De fait, l’Union européenne se vante du durcissement croissant des sanctions qu’elle a commencé à imposer à la Russie, à peine quelques semaines après le début de la dispute sur la Crimée. Elles incluent un bannissement sur les importations de Crimée et les investissements dans le territoire.
Tout au contraire, l’Union européenne continue à autoriser sur ses marchés le flot des produits issus des colonies israéliennes, malgré l’obligation des états membres, selon le droit international, de stopper tout commerce fondé sur des violations des droits humains massives et systématiques.
Les diplomates européens à Tel Aviv se vantent régulièrement de la croissance des volumes du commerce avec Israël.
Ce commerce inclut presque certainement de larges quantités de produits des colonies, étant donné que les responsables européens ont admis qu’ils n’avaient pas de moyen sûr de mettre en pratique les règlements exigeant l’étiquetage des produits originaires des colonies illégales d’Israël.
L’Union européenne, de plus, s’oppose farouchement à BDS — le mouvement non violent et populaire de boycott, désinvestissement et sanctions — qui vise à empêcher les compagnies européennes et autres d’aider les crimes d’Israël et d’en profiter.
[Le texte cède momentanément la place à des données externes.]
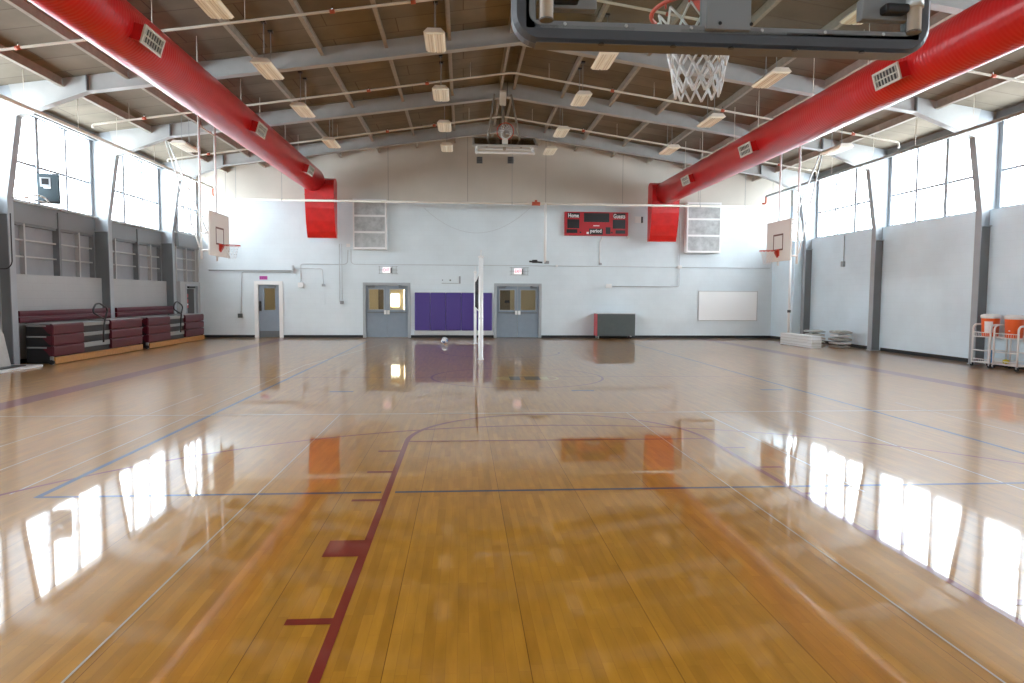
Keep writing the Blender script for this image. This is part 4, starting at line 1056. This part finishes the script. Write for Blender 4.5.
# ------------------------------------------------------------------ loudspeaker on the window sill
t = thing('loudspeaker', 'dark loudspeaker standing on the left window sill', 'loudspeaker', (-10.86, 19.5, SILL+.04))
b = B(); z0 = SILL+.045
v = []
R3 = Matrix.Rotation(math.radians(16), 3, 'Z') @ Matrix.Rotation(math.radians(5), 3, 'X')
def lp(x, y, z): return Vector((-10.82, 19.25, z0))+R3 @ Vector((x, y, z))
poly = [(-.25, -.18), (.25, -.18), (.19, .17), (-.19, .17)]
A = [b.bm.verts.new(lp(p[0], p[1], .03)) for p in poly]; C = [b.bm.verts.new(lp(p[0], p[1], .80)) for p in poly]
fs = [b.bm.faces.new(A[::-1]), b.bm.faces.new(C)]+[b.bm.faces.new((A[i], A[(i+1) % 4], C[(i+1) % 4], C[i])) for i in range(4)]
b._fin(fs, 'speaker'); bmesh.ops.bevel(b.bm, geom=list(b.bm.edges), offset=.02, segments=2, affect='EDGES'); b.done('cabinet', t)
def lbox(b, x0, x1, z0_, z1_, d, m):
    vs = [b.bm.verts.new(lp(x, y, z)) for x, y, z in ((x0, -.18, z0_), (x1, -.18, z0_), (x1, -.18, z1_), (x0, -.18, z1_), (x0, -.18-d, z0_), (x1, -.18-d, z0_), (x1, -.18-d, z1_), (x0, -.18-d, z1_))]
    b._fin([b.bm.faces.new([vs[i] for i in q]) for q in ((0, 3, 2, 1), (4, 5, 6, 7), (0, 1, 5, 4), (1, 2, 6, 5), (2, 3, 7, 6), (3, 0, 4, 7))], m)
b = B(); lbox(b, -.18, .06, .46, .70, .012, 'alu'); lbox(b, -.14, .02, .52, .67, .016, 'black_metal'); lbox(b, -.10, .06, .42, .455, .012, 'white_text'); b.done('control_panel', t)
b = B(); lbox(b, -.22, .22, .03, .10, .004, 'black_metal'); b.done('foot', t)
b = B(); P = [(-10.72, 18.95, z0+.05), (-10.70, 18.75, z0+.13), (-10.72, 18.5, z0+.16), (-10.70, 18.25, z0+.10), (-10.68, 17.95, z0+.02), (-10.75, 17.7, z0-.02), (-10.86, 17.56, z0-.01)]
b.tube(bend(P, .1, 4), .022, 'white_paint', 6); b.tube([(-10.70, 19.0, z0+.015), (-10.72, 18.4, z0+.015), (-10.7, 17.9, z0+.02)], .02, 'white_paint', 6); solo(b, 'cable', 'loose white cable on the sill beside the loudspeaker', 'cable')

# ------------------------------------------------------------------ right wall things
b = B(); xw = XR-.24
b.tube([(xw-.02, 24.3, 3.98), (xw-.02, 24.3, 3.05)], .014, 'pipe_grey', 6); b.box((xw-.09, 24.22, 2.86), (xw, 24.38, 3.05), 'pipe_grey', .01)
solo(b, 'wall_socket', 'grey socket box on a cord below the right window', 'socket')
b = B(); b.tube([(12.74, 26.35, 0), (12.74, 26.35, 3.3)], .045, 'white_paint', 12); b.tube([(12.74, 26.35, 1.15), (12.74, 26.35, 1.25)], .065, 'box_grey', 12)
solo(b, 'stored_pole', 'white upright pole behind the stacked white mats', 'pole')
# stack of white mats
px0 = 11.88
for k, (dy, dx, nm) in enumerate(((0, 0, 'bottom'), (.05, .02, 'second from the floor'), (-.03, -.015, 'third from the floor'), (.04, .01, 'topmost'))):
    b = B(); z = .105*k
    b.box((px0+dx, 22.85+dy, z+.004), (px0+.36+dx, 25.2+dy, z+.050), 'mat_white', .012); b.box((px0+dx+.012, 22.87+dy, z+.0505), (px0+.345+dx, 25.18+dy, z+.060), 'mat_grey'); b.box((px0+dx, 22.85+dy, z+.0605), (px0+.36+dx, 25.2+dy, z+.108), 'mat_white', .012)
    solo(b, 'folded_mat', 'white folded mat in the low stack by the right wall, '+nm, 'mat', 'stacked white mats')
# two piles of silver-grey bundles
def bundle(cx, cy, z, w, l, h, rot, m):
    b = B(); n = 10
    import random as rr
    ph = rr.uniform(0, 6)
    R2 = Matrix.Rotation(rot, 3, 'Z'); top, bot = [], []
    for i in range(n+1):
        for j in range(7):
            u, v_ = i/n-.5, j/6-.5; e = 1-(2*abs(u))**6*.5; f_ = 1-(2*abs(v_))**6*.5
            hh = h*(.42+.36*e*f_)+h*.08*math.sin(9*u+ph)+h*.07*math.sin(11*v_+ph*2)
            p = R2 @ Vector((w*v_, l*u, 0)); top.append(b.bm.verts.new((cx+p.x, cy+p.y, z+hh))); bot.append(b.bm.verts.new((cx+p.x*.96, cy+p.y*.96, z+.004+.006*(1-e*f_))))
    fs = []
    for i in range(n):
        for j in range(6):
            a = i*7+j; fs.append(b.bm.faces.new((top[a], top[a+1], top[a+8], top[a+7]))); fs.append(b.bm.faces.new((bot[a+7], bot[a+8], bot[a+1], bot[a])))
    rim_ = [i*7 for i in range(n+1)]+[n*7+j for j in range(1, 7)]+[i*7+6 for i in range(n-1, -1, -1)]+[j for j in range(5, 0, -1)]
    for p, q in zip(rim_, rim_[1:]+rim_[:1]): fs.append(b.bm.faces.new((bot[p], bot[q], top[q], top[p])))
    for f in fs: f.smooth = True
    b._fin(fs, m); return b
names = ['bottom', 'second from the floor', 'third from the floor', 'fourth from the floor', 'topmost']
z = 0
for k in range(5):
    h = .122
    solo(bundle(13.08+.02*(k % 2), 23.25-.02*k, z, .50, .62, h, .1*(k % 3-1), 'bundle' if k % 2 == 0 else 'mat_white'), 'folded_tarp', 'folded silvery sheet in the right pile by the right wall, '+names[k], 'folded sheet', 'right pile of folded sheets'); z += h+.004
z = 0
for k in range(5):
    h = .118
    solo(bundle(12.66-.01*k, 24.1, z, .46+.05*(k == 4), .62, h, .08*(k % 3-1), 'bundle' if k != 3 else 'mat_grey'), 'folded_tarp', 'folded silvery sheet in the left pile beside the white mats, '+names[k], 'folded sheet', 'left pile of folded sheets'); z += h+.004

# ------------------------------------------------------------------ drink carts with coolers
def cart(lab, ya, yb, xa, xb):
    t = thing('utility_cart', lab, 'cart', ((xa+xb)/2, (ya+yb)/2, 0), 'white utility carts')
    r = .024
    for y in (ya, yb):
        b = B(); b.tube(bend([(xa, y, .09), (xa, y, 1.08), (xb, y, 1.08), (xb, y, .09)], .12, 5), r, 'white_paint', 10); b.done('end_hoop', t)
    for z, h in ((.77, .07), (.12, .04)):
        b = B()
        for x in (xa, xb): b.tube([(x, ya, z), (x, yb, z)], .013, 'white_paint', 8); b.tube([(x, ya, z+h+.04), (x, yb, z+h+.04)], .010, 'white_paint', 8)
        for k in range(9):
            x = xa+(xb-xa)*k/8; b.tube([(x, ya, z), (x, yb, z)], .005, 'white_paint', 5)
        for k in range(11):
            y = ya+(yb-ya)*k/10; b.tube([(xa, y, z-.006), (xb, y, z-.006)], .005, 'white_paint', 5); b.tube([(xa, y, z), (xa, y, z+h+.04)], .004, 'white_paint', 5)
        b.done('shelf', t)
    b = B()
    for x in (xa, xb): b.tube([(x, ya, .42), (x, yb, .42)], .014, 'white_paint', 8)
    b.done('side_rail', t)
    for x in (xa, xb):
        for y in (ya, yb):
            b = B(); b.tube([(x-.018, y, .051), (x+.018, y, .051)], .050, 'rubber', 14); b.box((x-.026, y-.02, .05), (x+.026, y+.02, .10), 'alu', .004); b.done('caster', t)
    return t
def cooler(lab, x, y, z):
    t = thing('drink_cooler', lab, 'cooler', (x, y, z), 'orange drink coolers')
    b = B(); b.lathe((x, y, z), [(.172, 0), (.182, .02), (.204, .45), (.209, .47)], 'cooler', seg=32); b.done('body', t)
    b = B(); b.lathe((x, y, z), [(.214, .47), (.220, .475), (.220, .53), (.207, .545), (.17, .55), (.165, .565)], 'cooler_white', seg=32); b.lathe((x, y, z), [(.2095, .455), (.2105, .455), (.2105, .47), (.2095, .47)], 'cooler_white', seg=32, cap=False); b.done('lid', t)
    return t, (x, y, z)
XA, XB = 13.16, 13.60
cart('white tube cart farther from the camera, against the right wall', 17.02, 16.42, XA, XB)
cart('white tube cart nearer the camera, cut by the right edge of the photo', 16.30, 15.55, XA, XB)
for lab, x, y, lg in (('orange drink cooler with white label on the farther cart', 13.38, 16.72, True), ('plain orange drink cooler on the nearer cart', 13.38, 15.95, False)):
    t, (x, y, z) = cooler(lab, x, y, .782)
    if lg:
        b = B(); A0 = -PI*.80
        for k in range(10):
            a = A0-.42+.095*k; rr_ = lambda h: .181+.023*h/.45+.003
            for h0, h1 in ((.10, .38),):
                P = []
                for h, aa in ((h0, a), (h0, a+.095), (h1, a+.095), (h1, a)): P.append((x+rr_(h)*math.cos(aa), y+rr_(h)*math.sin(aa), z+h))
                b.quad(P, 'cooler_white')
        b.done('label_patch', t, recalc=False)
        b = B(); b.lathe((x-.17, y-.06, z+.16), [(.022, 0), (.022, .03)], 'white_paint', seg=10); b.done('tap', t)
    else:
        b = B(); b.lathe((x-.17, y-.06, z+.16), [(.022, 0), (.022, .03)], 'white_paint', seg=10); b.done('tap', t)
b = B(); R = .075; b.lathe((13.35, 16.12, .127+R*.8), [(R*math.sin(PI*k/12)+.0005, -R*.8*math.cos(PI*k/12)) for k in range(13)], 'yellow', seg=18); solo(b, 'ball', 'yellow ball on the bottom shelf of the nearer cart', 'ball')
b = B(); b.lathe((13.28, 16.50, .127), [(.04, 0), (.042, .02), (.042, .24), (.02, .29), (.02, .32)], 'blue', seg=14); solo(b, 'bottle', 'blue bottle on the bottom shelf of the farther cart', 'bottle')

# ------------------------------------------------------------------ light: glazing panes glow themselves in place of daylight, sky outside
W = bpy.data.worlds.new('sky'); S.world = W; W.use_nodes = True
W.node_tree.nodes['Background'].inputs[0].default_value = (.8, .88, 1, 1); W.node_tree.nodes['Background'].inputs[1].default_value = 1.0
S.view_settings.view_transform = 'Standard'; S.view_settings.look = 'None'; S.view_settings.gamma = 1; S.view_settings.use_curve_mapping = False
S.view_settings.exposure = 1.3
S.cycles.use_denoising = True
S.cycles.max_bounces = 10; S.cycles.diffuse_bounces = 5; S.cycles.glossy_bounces = 4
Et malgré la critique européenne des plans d’annexion d’Israël, l’Union européenne et ses membres continuent leurs embrassades avec Israël, grâce à des initiatives qui lui donneront plus de ressources et de pouvoir pouvant être utilisés pour étendre les colonies sur les terres palestiniennes.
Etant donné son bilan, faire confiance à l’Union européenne pour se dresser en faveur des droits palestiniens ne serait pas différent de faire confiance à Donald Trump.
Et donc que faire ?
Notre meilleur espoir reste la démocratie. Un enjeu clé dans l’élection irlandaise du 8 février est le sort de la loi sur les territoires occupés, qui bannirait les importations de produits des colonies israéliennes. Si la volonté des électeurs irlandais prévaut, l’acceptation définitive et l’implémentation de cette mesure populaire seraient un coup significatif contre l’impunité d’Israël et la complicité de l’Union européenne.
Ali Abunimah, cofondateur de The Electronic Intifada, est l’auteur de The Battle for Justice in Palestine, paru chez Haymarket Books. Il a aussi écrit : One Country: A Bold Proposal to end the Israeli-Palestinian Impasse. Les opinions exprimées sont les miennes seules.